• What the exercise asks:
Make an exact copy of the lines below.

• Data segment:
* * * *

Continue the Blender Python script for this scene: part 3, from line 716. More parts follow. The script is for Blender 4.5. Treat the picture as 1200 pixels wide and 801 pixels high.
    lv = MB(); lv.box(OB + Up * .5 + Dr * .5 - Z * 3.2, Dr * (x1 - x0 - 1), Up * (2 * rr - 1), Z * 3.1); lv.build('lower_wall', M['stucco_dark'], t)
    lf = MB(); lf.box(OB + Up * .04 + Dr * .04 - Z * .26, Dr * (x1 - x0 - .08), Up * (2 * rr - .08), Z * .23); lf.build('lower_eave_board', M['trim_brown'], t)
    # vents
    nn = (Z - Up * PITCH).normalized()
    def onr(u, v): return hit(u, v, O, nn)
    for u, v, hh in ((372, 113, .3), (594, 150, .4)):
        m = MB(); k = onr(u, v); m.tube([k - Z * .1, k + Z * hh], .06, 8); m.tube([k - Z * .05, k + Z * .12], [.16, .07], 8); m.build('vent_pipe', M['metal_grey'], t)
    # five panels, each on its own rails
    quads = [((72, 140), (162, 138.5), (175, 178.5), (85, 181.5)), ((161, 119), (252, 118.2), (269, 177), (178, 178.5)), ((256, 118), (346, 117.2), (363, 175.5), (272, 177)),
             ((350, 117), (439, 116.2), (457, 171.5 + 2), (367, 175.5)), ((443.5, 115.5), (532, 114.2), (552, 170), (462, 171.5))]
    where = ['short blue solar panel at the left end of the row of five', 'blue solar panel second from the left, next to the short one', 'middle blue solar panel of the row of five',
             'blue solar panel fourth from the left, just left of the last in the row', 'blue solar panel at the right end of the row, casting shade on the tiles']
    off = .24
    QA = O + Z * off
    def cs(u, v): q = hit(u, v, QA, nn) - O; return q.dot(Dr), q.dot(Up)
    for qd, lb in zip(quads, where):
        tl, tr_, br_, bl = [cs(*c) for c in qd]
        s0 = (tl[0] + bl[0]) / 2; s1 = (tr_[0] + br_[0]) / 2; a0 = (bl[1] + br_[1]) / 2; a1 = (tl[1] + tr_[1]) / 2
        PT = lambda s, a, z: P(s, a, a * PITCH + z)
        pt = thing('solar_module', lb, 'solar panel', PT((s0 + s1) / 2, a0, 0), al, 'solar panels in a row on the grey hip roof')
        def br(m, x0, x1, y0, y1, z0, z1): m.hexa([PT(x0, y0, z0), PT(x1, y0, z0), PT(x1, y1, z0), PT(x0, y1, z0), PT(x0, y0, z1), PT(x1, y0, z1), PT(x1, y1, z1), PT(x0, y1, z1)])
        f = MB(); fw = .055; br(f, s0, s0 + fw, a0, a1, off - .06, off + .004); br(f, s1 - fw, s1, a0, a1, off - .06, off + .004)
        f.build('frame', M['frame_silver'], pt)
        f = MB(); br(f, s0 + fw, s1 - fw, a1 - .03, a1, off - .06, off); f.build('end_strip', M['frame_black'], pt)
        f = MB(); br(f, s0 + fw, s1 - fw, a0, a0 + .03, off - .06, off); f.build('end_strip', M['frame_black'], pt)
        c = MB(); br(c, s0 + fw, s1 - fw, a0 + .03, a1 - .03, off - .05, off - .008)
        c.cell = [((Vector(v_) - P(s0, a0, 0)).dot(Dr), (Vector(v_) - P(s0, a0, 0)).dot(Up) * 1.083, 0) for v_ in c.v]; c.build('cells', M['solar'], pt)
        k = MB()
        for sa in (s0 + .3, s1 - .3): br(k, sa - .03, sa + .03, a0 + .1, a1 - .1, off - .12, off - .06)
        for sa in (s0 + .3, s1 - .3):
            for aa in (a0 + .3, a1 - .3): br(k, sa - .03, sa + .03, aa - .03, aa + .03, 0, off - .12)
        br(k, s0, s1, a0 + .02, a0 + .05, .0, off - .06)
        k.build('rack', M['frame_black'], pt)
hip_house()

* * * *

• Solved exercise:
Continue the Blender Python script for this scene: part 3, from line 716. More parts follow. The script is for Blender 4.5. Treat the picture as 1200 pixels wide and 801 pixels high.
    lv = MB(); lv.box(OB + Up * .5 + Dr * .5 - Z * 3.2, Dr * (x1 - x0 - 1), Up * (2 * rr - 1), Z * 3.1); lv.build('lower_wall', M['stucco_dark'], t)
    lf = MB(); lf.box(OB + Up * .04 + Dr * .04 - Z * .26, Dr * (x1 - x0 - .08), Up * (2 * rr - .08), Z * .23); lf.build('lower_eave_board', M['trim_brown'], t)
    # vents
    nn = (Z - Up * PITCH).normalized()
    def onr(u, v): return hit(u, v, O, nn)
    for u, v, hh in ((372, 113, .3), (594, 150, .4)):
        m = MB(); k = onr(u, v); m.tube([k - Z * .1, k + Z * hh], .06, 8); m.tube([k - Z * .05, k + Z * .12], [.16, .07], 8); m.build('vent_pipe', M['metal_grey'], t)
    # five panels, each on its own rails
    quads = [((72, 140), (162, 138.5), (175, 178.5), (85, 181.5)), ((161, 119), (252, 118.2), (269, 177), (178, 178.5)), ((256, 118), (346, 117.2), (363, 175.5), (272, 177)),
             ((350, 117), (439, 116.2), (457, 171.5 + 2), (367, 175.5)), ((443.5, 115.5), (532, 114.2), (552, 170), (462, 171.5))]
    where = ['short blue solar panel at the left end of the row of five', 'blue solar panel second from the left, next to the short one', 'middle blue solar panel of the row of five',
             'blue solar panel fourth from the left, just left of the last in the row', 'blue solar panel at the right end of the row, casting shade on the tiles']
    off = .24
    QA = O + Z * off
    def cs(u, v): q = hit(u, v, QA, nn) - O; return q.dot(Dr), q.dot(Up)
    for qd, lb in zip(quads, where):
        tl, tr_, br_, bl = [cs(*c) for c in qd]
        s0 = (tl[0] + bl[0]) / 2; s1 = (tr_[0] + br_[0]) / 2; a0 = (bl[1] + br_[1]) / 2; a1 = (tl[1] + tr_[1]) / 2
        PT = lambda s, a, z: P(s, a, a * PITCH + z)
        pt = thing('solar_module', lb, 'solar panel', PT((s0 + s1) / 2, a0, 0), al, 'solar panels in a row on the grey hip roof')
        def br(m, x0, x1, y0, y1, z0, z1): m.hexa([PT(x0, y0, z0), PT(x1, y0, z0), PT(x1, y1, z0), PT(x0, y1, z0), PT(x0, y0, z1), PT(x1, y0, z1), PT(x1, y1, z1), PT(x0, y1, z1)])
        f = MB(); fw = .055; br(f, s0, s0 + fw, a0, a1, off - .06, off + .004); br(f, s1 - fw, s1, a0, a1, off - .06, off + .004)
        f.build('frame', M['frame_silver'], pt)
        f = MB(); br(f, s0 + fw, s1 - fw, a1 - .03, a1, off - .06, off); f.build('end_strip', M['frame_black'], pt)
        f = MB(); br(f, s0 + fw, s1 - fw, a0, a0 + .03, off - .06, off); f.build('end_strip', M['frame_black'], pt)
        c = MB(); br(c, s0 + fw, s1 - fw, a0 + .03, a1 - .03, off - .05, off - .008)
        c.cell = [((Vector(v_) - P(s0, a0, 0)).dot(Dr), (Vector(v_) - P(s0, a0, 0)).dot(Up) * 1.083, 0) for v_ in c.v]; c.build('cells', M['solar'], pt)
        k = MB()
        for sa in (s0 + .3, s1 - .3): br(k, sa - .03, sa + .03, a0 + .1, a1 - .1, off - .12, off - .06)
        for sa in (s0 + .3, s1 - .3):
            for aa in (a0 + .3, a1 - .3): br(k, sa - .03, sa + .03, aa - .03, aa + .03, 0, off - .12)
        br(k, s0, s1, a0 + .02, a0 + .05, .0, off - .06)
        k.build('rack', M['frame_black'], pt)
hip_house()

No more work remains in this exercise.